Directions for this task:
Can the data below be echoed back word for word?

⟨

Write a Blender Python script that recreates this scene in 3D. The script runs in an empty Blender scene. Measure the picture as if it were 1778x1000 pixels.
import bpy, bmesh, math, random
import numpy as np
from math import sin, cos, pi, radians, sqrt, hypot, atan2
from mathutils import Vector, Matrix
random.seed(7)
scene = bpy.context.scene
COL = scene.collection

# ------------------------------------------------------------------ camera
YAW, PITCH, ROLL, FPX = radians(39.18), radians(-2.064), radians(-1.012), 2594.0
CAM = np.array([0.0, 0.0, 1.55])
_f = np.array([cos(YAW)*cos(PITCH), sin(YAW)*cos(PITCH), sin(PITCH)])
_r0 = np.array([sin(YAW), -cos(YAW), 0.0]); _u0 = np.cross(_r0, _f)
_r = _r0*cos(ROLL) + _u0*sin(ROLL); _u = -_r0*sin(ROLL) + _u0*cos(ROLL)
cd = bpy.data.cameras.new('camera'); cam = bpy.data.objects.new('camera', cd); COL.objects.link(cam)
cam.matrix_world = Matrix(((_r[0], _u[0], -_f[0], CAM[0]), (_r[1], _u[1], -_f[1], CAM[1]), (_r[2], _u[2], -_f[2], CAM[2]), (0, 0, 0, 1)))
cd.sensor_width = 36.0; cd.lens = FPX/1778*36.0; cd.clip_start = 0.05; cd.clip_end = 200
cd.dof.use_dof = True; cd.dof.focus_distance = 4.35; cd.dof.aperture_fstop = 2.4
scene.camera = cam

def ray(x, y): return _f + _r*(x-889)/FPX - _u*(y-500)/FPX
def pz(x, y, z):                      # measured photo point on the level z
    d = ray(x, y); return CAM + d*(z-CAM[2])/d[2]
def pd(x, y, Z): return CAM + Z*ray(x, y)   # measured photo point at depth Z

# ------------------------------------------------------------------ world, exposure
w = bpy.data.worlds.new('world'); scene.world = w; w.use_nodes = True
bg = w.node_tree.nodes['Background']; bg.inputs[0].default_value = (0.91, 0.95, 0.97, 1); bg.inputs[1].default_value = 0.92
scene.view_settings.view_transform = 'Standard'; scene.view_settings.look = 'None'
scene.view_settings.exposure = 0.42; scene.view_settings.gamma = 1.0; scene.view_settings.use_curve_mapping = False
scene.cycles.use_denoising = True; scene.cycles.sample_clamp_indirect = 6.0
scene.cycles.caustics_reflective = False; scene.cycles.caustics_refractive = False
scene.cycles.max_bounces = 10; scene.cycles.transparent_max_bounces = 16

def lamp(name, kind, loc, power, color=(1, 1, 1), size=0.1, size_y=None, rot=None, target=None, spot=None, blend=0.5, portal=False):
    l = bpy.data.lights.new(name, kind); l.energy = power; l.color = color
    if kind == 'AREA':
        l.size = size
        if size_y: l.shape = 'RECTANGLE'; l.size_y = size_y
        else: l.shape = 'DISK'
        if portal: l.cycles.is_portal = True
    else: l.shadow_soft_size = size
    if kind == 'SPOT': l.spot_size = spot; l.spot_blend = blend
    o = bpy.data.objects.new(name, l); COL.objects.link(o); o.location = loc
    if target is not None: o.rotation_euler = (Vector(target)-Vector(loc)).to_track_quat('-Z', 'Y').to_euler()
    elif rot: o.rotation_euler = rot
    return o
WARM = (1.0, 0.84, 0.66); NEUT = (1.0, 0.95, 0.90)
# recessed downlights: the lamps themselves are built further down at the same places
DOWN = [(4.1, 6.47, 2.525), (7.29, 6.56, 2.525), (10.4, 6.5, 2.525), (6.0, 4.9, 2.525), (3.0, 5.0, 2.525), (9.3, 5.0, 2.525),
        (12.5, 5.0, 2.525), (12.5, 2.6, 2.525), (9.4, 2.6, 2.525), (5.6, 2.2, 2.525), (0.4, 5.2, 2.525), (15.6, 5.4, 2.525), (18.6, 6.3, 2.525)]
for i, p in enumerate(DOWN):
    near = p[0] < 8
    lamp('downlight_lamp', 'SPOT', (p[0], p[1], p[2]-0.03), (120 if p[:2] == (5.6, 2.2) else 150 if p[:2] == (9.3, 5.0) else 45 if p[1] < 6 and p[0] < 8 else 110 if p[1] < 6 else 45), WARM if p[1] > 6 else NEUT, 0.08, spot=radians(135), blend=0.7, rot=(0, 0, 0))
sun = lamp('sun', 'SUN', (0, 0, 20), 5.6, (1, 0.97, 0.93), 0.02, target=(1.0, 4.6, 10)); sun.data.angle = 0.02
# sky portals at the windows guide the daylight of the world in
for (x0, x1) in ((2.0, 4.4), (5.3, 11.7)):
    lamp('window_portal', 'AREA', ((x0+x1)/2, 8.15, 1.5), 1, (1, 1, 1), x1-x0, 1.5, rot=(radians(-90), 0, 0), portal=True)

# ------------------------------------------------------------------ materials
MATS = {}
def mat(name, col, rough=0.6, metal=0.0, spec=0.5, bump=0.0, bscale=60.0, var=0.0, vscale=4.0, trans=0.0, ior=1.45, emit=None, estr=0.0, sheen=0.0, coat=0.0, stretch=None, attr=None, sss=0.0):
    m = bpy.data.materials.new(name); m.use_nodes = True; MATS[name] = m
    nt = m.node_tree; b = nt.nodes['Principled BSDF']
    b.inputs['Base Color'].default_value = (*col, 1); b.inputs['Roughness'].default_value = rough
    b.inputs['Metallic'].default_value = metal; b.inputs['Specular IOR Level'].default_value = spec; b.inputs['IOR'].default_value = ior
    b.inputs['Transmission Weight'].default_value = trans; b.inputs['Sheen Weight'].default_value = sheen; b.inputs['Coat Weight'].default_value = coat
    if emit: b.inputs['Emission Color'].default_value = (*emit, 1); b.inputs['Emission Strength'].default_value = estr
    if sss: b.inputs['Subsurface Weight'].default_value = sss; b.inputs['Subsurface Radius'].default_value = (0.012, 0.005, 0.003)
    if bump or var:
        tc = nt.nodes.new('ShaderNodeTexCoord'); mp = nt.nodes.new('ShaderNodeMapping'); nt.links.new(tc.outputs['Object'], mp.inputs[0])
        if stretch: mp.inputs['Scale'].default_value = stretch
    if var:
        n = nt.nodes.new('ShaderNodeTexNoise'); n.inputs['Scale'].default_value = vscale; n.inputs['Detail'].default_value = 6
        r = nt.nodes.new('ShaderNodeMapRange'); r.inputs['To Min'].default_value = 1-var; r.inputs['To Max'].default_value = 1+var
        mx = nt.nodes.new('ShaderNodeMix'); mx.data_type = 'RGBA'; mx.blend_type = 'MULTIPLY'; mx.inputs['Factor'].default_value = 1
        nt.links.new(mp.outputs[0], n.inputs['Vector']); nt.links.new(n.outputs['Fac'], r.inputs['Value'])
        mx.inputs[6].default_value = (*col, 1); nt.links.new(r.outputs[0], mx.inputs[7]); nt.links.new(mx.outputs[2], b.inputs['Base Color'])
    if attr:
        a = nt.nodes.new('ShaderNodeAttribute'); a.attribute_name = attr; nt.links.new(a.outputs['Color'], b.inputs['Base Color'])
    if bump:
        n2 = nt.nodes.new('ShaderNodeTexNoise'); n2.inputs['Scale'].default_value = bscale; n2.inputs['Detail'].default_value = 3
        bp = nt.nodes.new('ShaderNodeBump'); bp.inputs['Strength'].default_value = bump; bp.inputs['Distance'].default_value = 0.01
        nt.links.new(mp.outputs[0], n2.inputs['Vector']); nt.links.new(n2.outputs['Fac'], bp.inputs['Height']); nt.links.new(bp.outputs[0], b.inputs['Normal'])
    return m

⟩

Final answer:
Write a Blender Python script that recreates this scene in 3D. The script runs in an empty Blender scene. Measure the picture as if it were 1778x1000 pixels.
import bpy, bmesh, math, random
import numpy as np
from math import sin, cos, pi, radians, sqrt, hypot, atan2
from mathutils import Vector, Matrix
random.seed(7)
scene = bpy.context.scene
COL = scene.collection

# ------------------------------------------------------------------ camera
YAW, PITCH, ROLL, FPX = radians(39.18), radians(-2.064), radians(-1.012), 2594.0
CAM = np.array([0.0, 0.0, 1.55])
_f = np.array([cos(YAW)*cos(PITCH), sin(YAW)*cos(PITCH), sin(PITCH)])
_r0 = np.array([sin(YAW), -cos(YAW), 0.0]); _u0 = np.cross(_r0, _f)
_r = _r0*cos(ROLL) + _u0*sin(ROLL); _u = -_r0*sin(ROLL) + _u0*cos(ROLL)
cd = bpy.data.cameras.new('camera'); cam = bpy.data.objects.new('camera', cd); COL.objects.link(cam)
cam.matrix_world = Matrix(((_r[0], _u[0], -_f[0], CAM[0]), (_r[1], _u[1], -_f[1], CAM[1]), (_r[2], _u[2], -_f[2], CAM[2]), (0, 0, 0, 1)))
cd.sensor_width = 36.0; cd.lens = FPX/1778*36.0; cd.clip_start = 0.05; cd.clip_end = 200
cd.dof.use_dof = True; cd.dof.focus_distance = 4.35; cd.dof.aperture_fstop = 2.4
scene.camera = cam

def ray(x, y): return _f + _r*(x-889)/FPX - _u*(y-500)/FPX
def pz(x, y, z):                      # measured photo point on the level z
    d = ray(x, y); return CAM + d*(z-CAM[2])/d[2]
def pd(x, y, Z): return CAM + Z*ray(x, y)   # measured photo point at depth Z

# ------------------------------------------------------------------ world, exposure
w = bpy.data.worlds.new('world'); scene.world = w; w.use_nodes = True
bg = w.node_tree.nodes['Background']; bg.inputs[0].default_value = (0.91, 0.95, 0.97, 1); bg.inputs[1].default_value = 0.92
scene.view_settings.view_transform = 'Standard'; scene.view_settings.look = 'None'
scene.view_settings.exposure = 0.42; scene.view_settings.gamma = 1.0; scene.view_settings.use_curve_mapping = False
scene.cycles.use_denoising = True; scene.cycles.sample_clamp_indirect = 6.0
scene.cycles.caustics_reflective = False; scene.cycles.caustics_refractive = False
scene.cycles.max_bounces = 10; scene.cycles.transparent_max_bounces = 16

def lamp(name, kind, loc, power, color=(1, 1, 1), size=0.1, size_y=None, rot=None, target=None, spot=None, blend=0.5, portal=False):
    l = bpy.data.lights.new(name, kind); l.energy = power; l.color = color
    if kind == 'AREA':
        l.size = size
        if size_y: l.shape = 'RECTANGLE'; l.size_y = size_y
        else: l.shape = 'DISK'
        if portal: l.cycles.is_portal = True
    else: l.shadow_soft_size = size
    if kind == 'SPOT': l.spot_size = spot; l.spot_blend = blend
    o = bpy.data.objects.new(name, l); COL.objects.link(o); o.location = loc
    if target is not None: o.rotation_euler = (Vector(target)-Vector(loc)).to_track_quat('-Z', 'Y').to_euler()
    elif rot: o.rotation_euler = rot
    return o
WARM = (1.0, 0.84, 0.66); NEUT = (1.0, 0.95, 0.90)
# recessed downlights: the lamps themselves are built further down at the same places
DOWN = [(4.1, 6.47, 2.525), (7.29, 6.56, 2.525), (10.4, 6.5, 2.525), (6.0, 4.9, 2.525), (3.0, 5.0, 2.525), (9.3, 5.0, 2.525),
        (12.5, 5.0, 2.525), (12.5, 2.6, 2.525), (9.4, 2.6, 2.525), (5.6, 2.2, 2.525), (0.4, 5.2, 2.525), (15.6, 5.4, 2.525), (18.6, 6.3, 2.525)]
for i, p in enumerate(DOWN):
    near = p[0] < 8
    lamp('downlight_lamp', 'SPOT', (p[0], p[1], p[2]-0.03), (120 if p[:2] == (5.6, 2.2) else 150 if p[:2] == (9.3, 5.0) else 45 if p[1] < 6 and p[0] < 8 else 110 if p[1] < 6 else 45), WARM if p[1] > 6 else NEUT, 0.08, spot=radians(135), blend=0.7, rot=(0, 0, 0))
sun = lamp('sun', 'SUN', (0, 0, 20), 5.6, (1, 0.97, 0.93), 0.02, target=(1.0, 4.6, 10)); sun.data.angle = 0.02
# sky portals at the windows guide the daylight of the world in
for (x0, x1) in ((2.0, 4.4), (5.3, 11.7)):
    lamp('window_portal', 'AREA', ((x0+x1)/2, 8.15, 1.5), 1, (1, 1, 1), x1-x0, 1.5, rot=(radians(-90), 0, 0), portal=True)

# ------------------------------------------------------------------ materials
MATS = {}
def mat(name, col, rough=0.6, metal=0.0, spec=0.5, bump=0.0, bscale=60.0, var=0.0, vscale=4.0, trans=0.0, ior=1.45, emit=None, estr=0.0, sheen=0.0, coat=0.0, stretch=None, attr=None, sss=0.0):
    m = bpy.data.materials.new(name); m.use_nodes = True; MATS[name] = m
    nt = m.node_tree; b = nt.nodes['Principled BSDF']
    b.inputs['Base Color'].default_value = (*col, 1); b.inputs['Roughness'].default_value = rough
    b.inputs['Metallic'].default_value = metal; b.inputs['Specular IOR Level'].default_value = spec; b.inputs['IOR'].default_value = ior
    b.inputs['Transmission Weight'].default_value = trans; b.inputs['Sheen Weight'].default_value = sheen; b.inputs['Coat Weight'].default_value = coat
    if emit: b.inputs['Emission Color'].default_value = (*emit, 1); b.inputs['Emission Strength'].default_value = estr
    if sss: b.inputs['Subsurface Weight'].default_value = sss; b.inputs['Subsurface Radius'].default_value = (0.012, 0.005, 0.003)
    if bump or var:
        tc = nt.nodes.new('ShaderNodeTexCoord'); mp = nt.nodes.new('ShaderNodeMapping'); nt.links.new(tc.outputs['Object'], mp.inputs[0])
        if stretch: mp.inputs['Scale'].default_value = stretch
    if var:
        n = nt.nodes.new('ShaderNodeTexNoise'); n.inputs['Scale'].default_value = vscale; n.inputs['Detail'].default_value = 6
        r = nt.nodes.new('ShaderNodeMapRange'); r.inputs['To Min'].default_value = 1-var; r.inputs['To Max'].default_value = 1+var
        mx = nt.nodes.new('ShaderNodeMix'); mx.data_type = 'RGBA'; mx.blend_type = 'MULTIPLY'; mx.inputs['Factor'].default_value = 1
        nt.links.new(mp.outputs[0], n.inputs['Vector']); nt.links.new(n.outputs['Fac'], r.inputs['Value'])
        mx.inputs[6].default_value = (*col, 1); nt.links.new(r.outputs[0], mx.inputs[7]); nt.links.new(mx.outputs[2], b.inputs['Base Color'])
    if attr:
        a = nt.nodes.new('ShaderNodeAttribute'); a.attribute_name = attr; nt.links.new(a.outputs['Color'], b.inputs['Base Color'])
    if bump:
        n2 = nt.nodes.new('ShaderNodeTexNoise'); n2.inputs['Scale'].default_value = bscale; n2.inputs['Detail'].default_value = 3
        bp = nt.nodes.new('ShaderNodeBump'); bp.inputs['Strength'].default_value = bump; bp.inputs['Distance'].default_value = 0.01
        nt.links.new(mp.outputs[0], n2.inputs['Vector']); nt.links.new(n2.outputs['Fac'], bp.inputs['Height']); nt.links.new(bp.outputs[0], b.inputs['Normal'])
    return m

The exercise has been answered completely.